Tuesday, December 22, 2015

The troubling political implications of Americans’ sense of superiority: Note for a lecture, "E Pluribus Unum? What Keeps the United States United"

Washington Post

 Opinion writer  
I’m right and you’re wrong.
Such is, apparently, the view that Americans take regarding not only each other’s political orientations, but all sorts of other personal and existential questions, too. Americans think their fellow countrymen are lazy workers, bad parents and unhappy spouses and are generally unequipped to govern or make informed decisions about those who do.

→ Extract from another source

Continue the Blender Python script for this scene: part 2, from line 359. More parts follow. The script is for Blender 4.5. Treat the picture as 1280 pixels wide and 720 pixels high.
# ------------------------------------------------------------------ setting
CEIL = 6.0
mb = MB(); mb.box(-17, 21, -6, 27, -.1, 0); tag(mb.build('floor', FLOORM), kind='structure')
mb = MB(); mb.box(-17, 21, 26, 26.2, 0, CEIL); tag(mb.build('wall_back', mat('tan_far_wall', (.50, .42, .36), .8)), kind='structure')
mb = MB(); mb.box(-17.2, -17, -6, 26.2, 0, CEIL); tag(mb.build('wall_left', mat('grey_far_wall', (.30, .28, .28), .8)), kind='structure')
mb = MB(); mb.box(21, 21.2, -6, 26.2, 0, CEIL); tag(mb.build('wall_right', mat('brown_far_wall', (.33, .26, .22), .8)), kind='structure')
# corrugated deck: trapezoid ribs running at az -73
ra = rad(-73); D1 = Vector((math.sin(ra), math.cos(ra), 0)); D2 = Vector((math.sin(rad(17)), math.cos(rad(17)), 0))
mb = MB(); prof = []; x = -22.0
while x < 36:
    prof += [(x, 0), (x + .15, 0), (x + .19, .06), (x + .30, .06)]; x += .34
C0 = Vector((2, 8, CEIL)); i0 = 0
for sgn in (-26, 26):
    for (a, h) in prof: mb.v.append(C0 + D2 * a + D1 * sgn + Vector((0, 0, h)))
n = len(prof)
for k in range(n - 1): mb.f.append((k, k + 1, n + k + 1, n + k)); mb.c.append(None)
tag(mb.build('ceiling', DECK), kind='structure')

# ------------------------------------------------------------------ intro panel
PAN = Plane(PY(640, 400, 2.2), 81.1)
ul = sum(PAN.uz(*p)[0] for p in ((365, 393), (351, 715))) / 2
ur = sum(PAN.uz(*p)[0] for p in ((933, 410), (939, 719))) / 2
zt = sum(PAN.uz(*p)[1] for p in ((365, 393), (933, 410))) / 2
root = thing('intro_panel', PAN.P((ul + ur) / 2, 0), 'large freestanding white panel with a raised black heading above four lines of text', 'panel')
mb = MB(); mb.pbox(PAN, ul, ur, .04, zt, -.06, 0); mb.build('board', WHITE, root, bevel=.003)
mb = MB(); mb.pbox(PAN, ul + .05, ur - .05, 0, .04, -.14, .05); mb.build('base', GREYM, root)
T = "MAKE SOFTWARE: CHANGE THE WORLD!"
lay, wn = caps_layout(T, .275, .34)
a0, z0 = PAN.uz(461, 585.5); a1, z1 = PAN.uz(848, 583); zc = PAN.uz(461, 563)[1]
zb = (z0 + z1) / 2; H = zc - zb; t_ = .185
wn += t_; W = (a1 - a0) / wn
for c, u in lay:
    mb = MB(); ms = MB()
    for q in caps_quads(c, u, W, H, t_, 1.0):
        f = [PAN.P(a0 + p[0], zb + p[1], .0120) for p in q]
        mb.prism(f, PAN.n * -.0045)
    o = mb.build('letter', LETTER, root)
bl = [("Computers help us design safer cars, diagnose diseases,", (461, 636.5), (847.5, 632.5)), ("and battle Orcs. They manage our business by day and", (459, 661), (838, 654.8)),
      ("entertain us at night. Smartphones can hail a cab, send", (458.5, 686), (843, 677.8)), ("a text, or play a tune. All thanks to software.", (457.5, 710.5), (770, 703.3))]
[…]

Catherine Rampell is an opinion columnist at The Washington Post. View Archive
None of us views such criticisms as applying to ourselves, of course, just to everyone around us. Rather than humbly loving our neighbors, we have become disdainful of the way they run (and presumably ruin) their own lives — and increasingly suspicious that they will ultimately degrade ours as well.
Again and again, when asked in polls about how their lives and choices compare with those of their neighbors, Americans smugly cast the first stone.

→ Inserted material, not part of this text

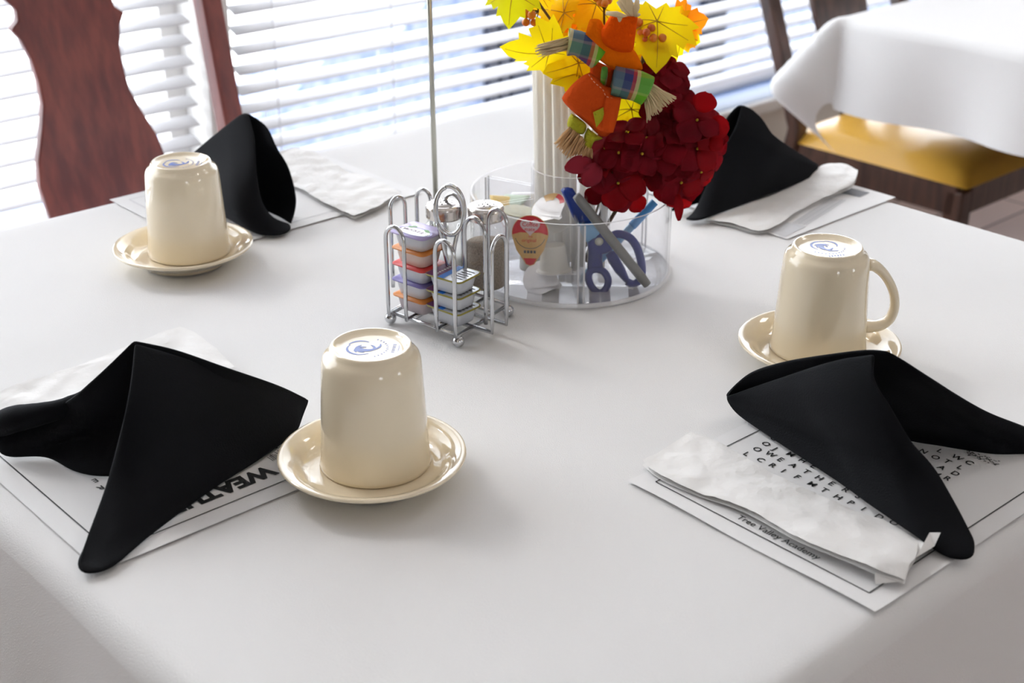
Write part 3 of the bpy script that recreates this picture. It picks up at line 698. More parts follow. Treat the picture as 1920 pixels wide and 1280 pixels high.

Take the American Family Survey, released last month by the Deseret News and Brigham Young University. The national poll asked questions about the state of marriages and families, both real and perceived.
To an almost comical degree, Americans consistently evaluated their own personal lives and relationships as higher-quality than those of Americans writ large.

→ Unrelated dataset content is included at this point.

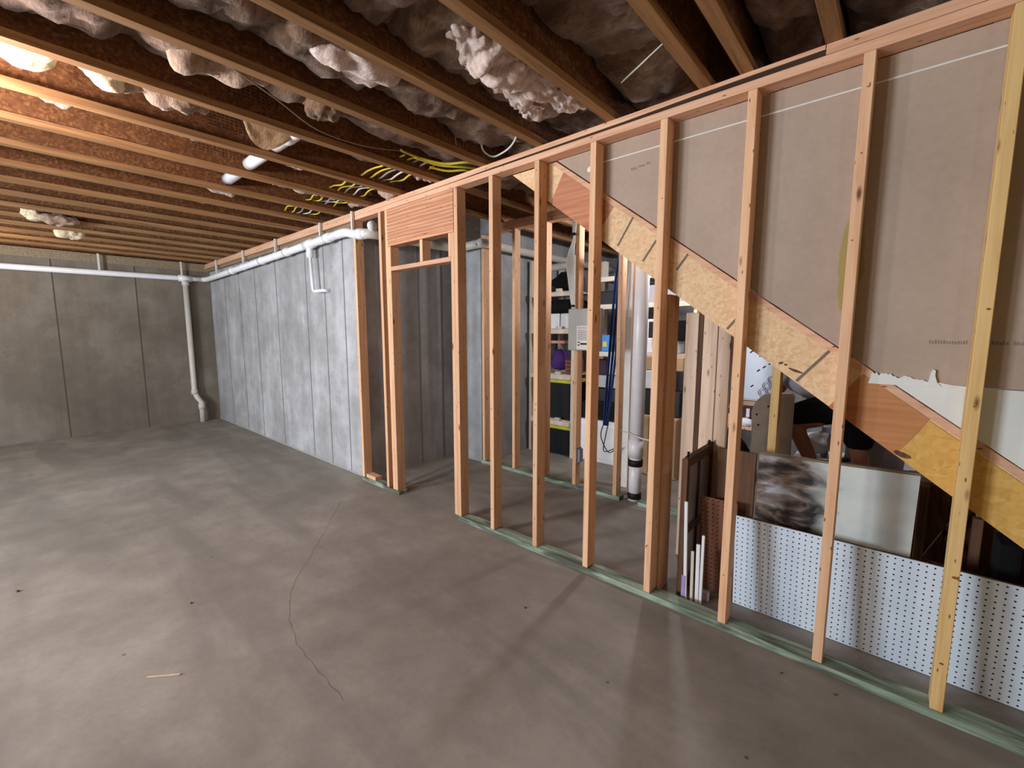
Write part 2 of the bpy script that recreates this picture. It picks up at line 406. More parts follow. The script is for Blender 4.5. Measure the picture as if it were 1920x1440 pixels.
for i, x in enumerate(jx):
    ye = 4.2 if x > -3.7 else .17
    a, b = x-.057, x
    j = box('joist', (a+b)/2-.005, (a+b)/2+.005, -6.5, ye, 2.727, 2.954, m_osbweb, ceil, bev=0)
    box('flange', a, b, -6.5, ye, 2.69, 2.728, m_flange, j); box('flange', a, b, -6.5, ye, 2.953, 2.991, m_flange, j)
    if i in (5, 6, 7):
        D = []
        for r in range(5):
            for q in range(14):
                y = -1.62+i*.04+q*.024
                D.append(((a+b)/2+.0045, y, 2.80+r*.018, (a+b)/2+.0056, y+random.uniform(.006, .018), 2.808+r*.018))
        boxes('printed_mark', D, m_print, j, bev=0)

# ------------------------------------------------------------------ insulation batts (one per joist bay)
order = ['nearest the camera side', 'second', 'third', 'fourth', 'fifth', 'sixth', 'seventh', 'eighth', 'ninth', 'tenth', 'eleventh', 'twelfth', 'thirteenth', 'fourteenth', 'fifteenth', 'sixteenth', 'seventeenth', 'eighteenth']
def batt(x0, x1, y0, y1, zb, amp, mat, seed, label, step=.035):
    nx = 12; ny = int((y1-y0)/step); V = []; F = []
    for jn in range(ny+1):
        y = y0+(y1-y0)*jn/ny
        pin = min(abs(((y+seed*.37) % .62)-.31), .31)
        for k in range(nx+1):
            u = k/nx; x = x0+(x1-x0)*u
            sag = math.sin(math.pi*min(max(u, .0), 1))**.5
            p = Vector((x*4.2, y*4.2, seed*9.1))
            d = (abs(noise.noise(p*1.3))*1.2+abs(noise.noise(p*2.9))*.8+abs(noise.noise(p*6.5))*.45)*1.6-1.1+.5*noise.noise(p*.8)
            cell = (y+seed*.37)/.52; ci = math.floor(cell); t_ = abs((cell-ci)*2-1)
            pil = (1-t_**5)*(.75+.5*noise.noise(Vector((ci*3.3, seed*1.7, .5))))
            rot_ = .05*noise.noise(Vector((ci*2.1, seed, u*2)))
            z = zb+.085-.115*sag**.8*pil-.02*sag - amp*(d*.75+.25*noise.noise(p*.35)) + rot_
            V.append((x, y, min(max(z, 2.70), 2.975)))
    for jn in range(ny+1):
        y = y0+(y1-y0)*jn/ny
        V.append((x0, y, 2.99)); V.append((x1, y, 2.99))
    b0 = (ny+1)*(nx+1)
    for jn in range(ny):
        for k in range(nx):
            a = jn*(nx+1)+k; F.append([a, a+nx+1, a+nx+2, a+1])
        a = jn*(nx+1); F.append([a, b0+2*jn, b0+2*jn+2, a+nx+1])
        c = a+nx; F.append([c, c+nx+1, b0+2*jn+3, b0+2*jn+1])
        F.append([b0+2*jn, b0+2*jn+1, b0+2*jn+3, b0+2*jn+2])
    F.append([k for k in range(nx+1)]+[b0+1, b0]); e = ny*(nx+1)
    F.append([e+k for k in range(nx+1)][::-1]+[b0+2*ny, b0+2*ny+1])
    o = raw('insulation_batt', V, F, mat, None, True)
    return tag(o, label, 'insulation', 'fibreglass batts between the joists')
xs = sorted([x for x in jx], reverse=True)
k = 0
for i in range(len(xs)-1):
    xr = xs[i]-.034; xl = xs[i+1]-.023
    if xs[i] > .8 or xr-xl < .15 or abs(xs[i]+.573) < .01: continue
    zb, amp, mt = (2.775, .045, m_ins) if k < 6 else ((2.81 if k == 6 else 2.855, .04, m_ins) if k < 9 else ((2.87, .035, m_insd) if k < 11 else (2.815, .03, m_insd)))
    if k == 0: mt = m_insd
    pos = order[min(k, 17)]
    lab = 'brown fibreglass batt in the joist bay at the top right corner' if k == 0 else 'brown fibreglass batt filling the %s joist bay counted from the top right corner' % pos
    ym = 4.15 if xl > -3.6 else .12
    if xs[i+1] < -8.6: continue
    batt(xl+.012, xr-.012, -3.6, ym, zb, amp, mt, i+1, lab)
    k += 1
CL = [
 ('big pale pink clump of torn insulation sagging between the near joists', (-1.52, -.60, 2.80), (.155, .42, .095), m_insp, 1, .34, 5),
 ('small pale lobe of insulation hanging right of the big torn clump', (-1.425, -.235, 2.765), (.07, .12, .05), m_insp, 2, .35, 4),
 ('ragged pale tail hanging at the lower tip of the torn clump', (-1.61, -.33, 2.745), (.075, .10, .05), m_insp, 3, .45, 4),
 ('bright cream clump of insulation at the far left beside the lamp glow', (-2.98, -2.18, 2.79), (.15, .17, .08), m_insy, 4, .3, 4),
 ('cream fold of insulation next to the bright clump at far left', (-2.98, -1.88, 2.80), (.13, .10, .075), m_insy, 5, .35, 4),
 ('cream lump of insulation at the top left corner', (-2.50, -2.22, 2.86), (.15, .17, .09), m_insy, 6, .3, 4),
 ('grey torn flap of insulation hanging under the long joist at upper left', (-2.50, -1.56, 2.80), (.11, .20, .08), m_insm, 7, .4, 4),
 ('fuzzy brown tuft of insulation where the thin string dips', (-2.50, -1.02, 2.80), (.13, .10, .10), m_ins, 8, .35, 4),
 ('pale lump of insulation above the third row of joists', (-3.47, -1.55, 2.84), (.14, .2, .09), m_insm, 10, .35, 4),
 ('pale scrap of insulation beside the upper white ceiling pipe', (-3.43, -.78, 2.82), (.1, .09, .085), m_insm, 11, .3, 3),
 ('white glowing scrap of insulation at the far left of the ceiling', (-6.75, -2.05, 2.74), (.12, .10, .07), m_insy, 12, .35, 3),
 ('torn white strip of insulation hanging near the distant lamp', (-6.68, -1.86, 2.70), (.08, .16, .07), m_insm, 13, .45, 3),
 ('cream tuft hanging over the beam near the distant lamp', (-7.35, -1.72, 2.68), (.10, .12, .07), m_insy, 14, .4, 3),
 ('brown tuft poking out behind the yellow cables by the top plate', (-2.92, .02, 2.80), (.16, .10, .09), m_insm, 15, .4, 3),
 ('grey tuft poking out under the joist right of the pipe hanger', (-3.95, .0, 2.80), (.16, .10, .09), m_insm, 16, .4, 3),
 ('pale scrap under the second visible long joist at left, near the lamp', (-3.42, -2.02, 2.80), (.12, .12, .08), m_insm, 18, .4, 3),
 ('long ragged pink scrap poking below the third long joist', (-3.02, -1.62, 2.79), (.11, .22, .07), m_insm, 19, .45, 4),
 ('pink scrap poking out beyond the paper flap, under the fifth joist', (-3.95, -.62, 2.79), (.10, .24, .06), m_insm, 20, .4, 3),
 ('pale scrap hanging below the sixth joist near the pipe', (-4.45, -.98, 2.79), (.10, .15, .07), m_insm, 21, .4, 3),
 ('brown scrap hanging between the far joists left of the pipe', (-4.95, -.85, 2.79), (.10, .14, .07), m_ins, 22, .4, 3),
 ('long pink scrap hanging under the joists above the pipe tee', (-3.95, -.30, 2.785), (.08, .2, .05), m_insm, 23, .4, 3),
 ('big cream lobe of insulation drooping at the top edge left of the torn clump', (-1.98, -1.12, 2.80), (.15, .22, .09), m_insp, 24, .25, 4),
 ('pinkish tuft of insulation above the top plate left of the door header', (-3.44, -.02, 2.79), (.16, .09, .09), m_insm, 17, .4, 3)]
for lab, loc, sz, mt, sd, am, sub in CL:
    sub = max(sub, 4) if max(sz) < .3 else 6
    tag(clump('insulation_clump', loc, sz, mt, None, sd, am, sub), lab, 'insulation', 'loose insulation clumps')
pp = thing('paper_flap', (-2.98, -1.16, 2.69), 'tan kraft paper flap hanging below a joist beside the white elbow', 'paper')
V = []; F = []; nx, ny = 8, 12
for jn in range(ny+1):
    for kx in range(nx+1):
        u = kx/nx; v_ = jn/ny; y = -1.32+.34*v_; dp = math.sin(math.pi*v_)**.7
        V.append((-2.86-.20*u*dp-.02, y, 2.80-.13*u*dp+.012*noise.noise(Vector((u*4, v_*6, 2)))))
n0 = len(V); V += [(a, b, c_+.006) for a, b, c_ in V]
for jn in range(ny):
    for kx in range(nx):
        a = jn*(nx+1)+kx; F.append([a, a+1, a+nx+2, a+nx+1]); F.append([n0+a, n0+a+nx+1, n0+a+nx+2, n0+a+1])
raw('sheet', V, F, m_kraft, pp, True)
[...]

When married respondents were asked whether they believed their own marriage had gotten better or worse over the previous two years, 43 percent said stronger, 49 percent said about the same and only 6 percent said weaker.
But when those same people were asked about U.S. marriages generally, the responses flipped: Just 5 percent said they generally were getting stronger, 40 percent said about the same and 43 percent said weaker.
Similar patterns emerged in questions about the quality of respondents’ own vs. other Americans’ family relationships.
The gaps in evaluations between one’s own family and those of everyone else are especially wide among conservatives — perhaps connected to disapproval of same-sex marriage legalization — but they persist among liberals as well. And the bias shows up in other survey questions less closely tied to same-sex marriage.
When respondents were asked to name the “most important issues” facing families today, the most common answer wasn’t financial stress, work-life balance, crime or even the changing “definition of marriage and family.” It was, by a long shot, a perception that parents are “not teaching or disciplining their children sufficiently.”
Meanwhile, in a Pew Research Center survey released last week, about half of American parents gave themselves good marks on the job they’re doing raising their own children, and relatively few characterized themselves as being overly permissive with their own offspring. It’s the other moms and dads who let their brats run wild.
Other recent Pew surveys touched on additional ways Americans view themselves far more favorably than they view their neighbors. Half say the word “lazy” describes the typical American very or fairly well. But when asked a similar question about themselves, just a handful of Americans say the adjective applies.
It’s easy to dismiss these patterns as amusing but ultimately inconsequential, material for cocktail-party banter about the rising tides at Lake Wobegon. But the patterns take on a more ominous tone when placed in a political context.
Americans not only have little faith in their neighbors’ ability to make decisions for themselves; they have little faith in their peers’ ability to make decisions for the country.
The Pew Research Center finds that only a third say they have a “very great” or “good” deal of trust and confidence in the “wisdom of the American people when it comes to making political decisions.” Confidence in the political judgment of the American people, at least according to judgmental Americans, has eroded substantially over the decades, and is now less than half its level from 1964 (77 percent vs. 34 percent).
Harvard researchers Yascha Mounk and Roberto Foa have compiled other historical data suggesting that Americans have soured on liberal democracy over the decades and become more enamored of illiberal alternatives.
In a country that has become not just polarized, but also atomized; in which we root unwaveringly for our own political “teams” composed of those who look, think, vote and raise children exactly as we do; and in which we treat opposing viewpoints as motivated by malice or stupidity rather than honest disagreement, perhaps it is not so surprising that so many Americans have come down with a serious case of dictator envy, a longing for a political strongman (such as, say, Donald Trump) who will put our neighbors in their place and skirt the pluralistic niceties and nonsense of democracy.